Florida Lawmakers Agree on $65B Budget With Employee Pay Cuts

BRADENTON, Fla. - The Florida Legislature continued its session into this week to complete work on a $65 billion budget. The regular session ended Friday without a budget for the coming fiscal year, which begins July 1.

After a long weekend at the negotiating table, conferees gathered early yesterday and quickly reached agreement on final issues, including employee pay cuts.

The agreement paves the way for the voluminous budget document to be printed in time for the full House and Senate to vote on it by the end of this week.

Final budget documents were not available at press time, but the 2010 spending plan is fortified with nearly $5 billion in federal stimulus funds from the American Recovery and Reinvestment Act of 2009. It incorporates increases in various taxes and fees, including a $1 hike in the tax on a pack of cigarettes and hikes in college tuition.

The budget includes some bonding but the total amount was unknown at press time yesterday. However, there is no new debt service provided for additional borrowing for the state's premier environmental and conservation land purchase program known as Florida Forever, which has more than $200 million of bonding capacity remaining.

The budget also institutes a 2% reduction in the wages of state employees making more than $45,000 a year, which did not make Gov. Charlie Crist happy.

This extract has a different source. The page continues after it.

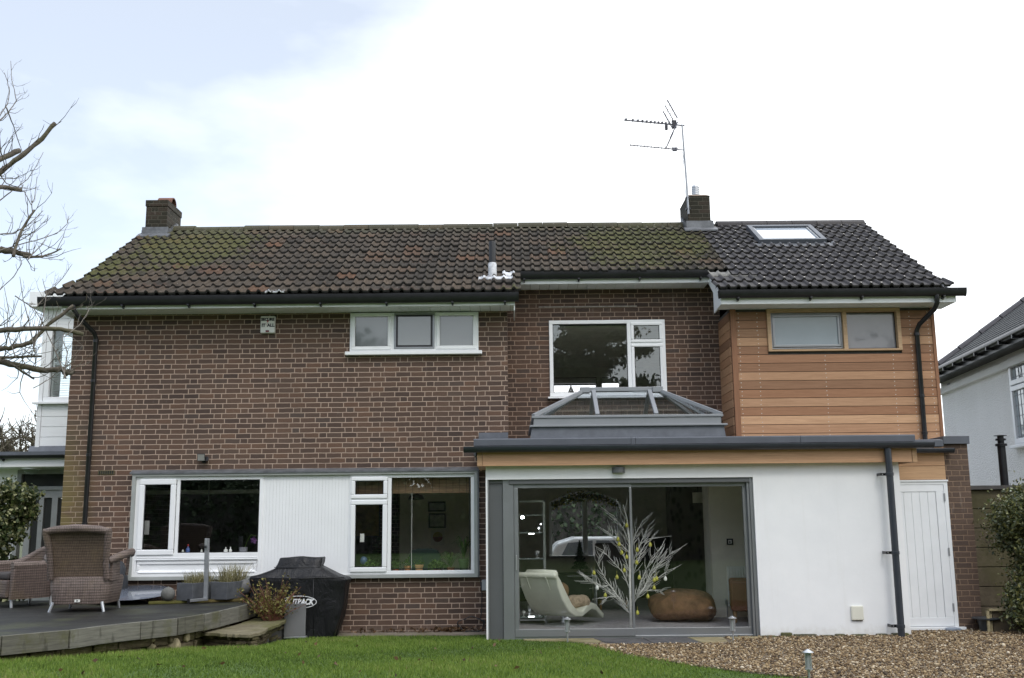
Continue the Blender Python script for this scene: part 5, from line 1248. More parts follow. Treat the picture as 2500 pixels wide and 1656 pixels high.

"I understand the reality of where we are," Crist said.

Lawmakers now turn their attention to another sticking point during their 60-day regular session - a controversial Indian gaming compact that could bring the state as much as $800 million in new revenue immediately and a total of $2.5 billion over 25 years that Crist wants earmarked for education.

Legislative committees studying the tribal compact issue have been unable to agree on how much new gambling is enough in order to approve a compact with the Seminole Tribe of Florida. And even if they reach an accord on a compact, there's no guarantee that the Seminoles will agree.

The issue of a compact has dragged on for more than two years since Crist unilaterally negotiated and signed a compact with the tribe authorizing Las Vegas-style gambling at Indian gaming facilities across the state.

State lawmakers felt the governor did not have the authority to sign a compact without their approval and went to court. The Florida Supreme Court agreed and struck down the agreement.

In the meantime, the Seminoles have expanded their facilities to include games that currently are not allowed by state law.

Florida has suffered from dramatic drops in revenues as the recession continues and the state's real estate market flounders with values plummeting.

The "precipitous drop in revenues" led Moody's Investors Service late last month to become the first agency to place Florida's Aa1 implied general obligation rating on watch for possible downgrade.

The state's implied GO rating is AA-plus by Fitch Ratings and AAA by Standard & Poor's, both of which have placed a negative outlook on the credit.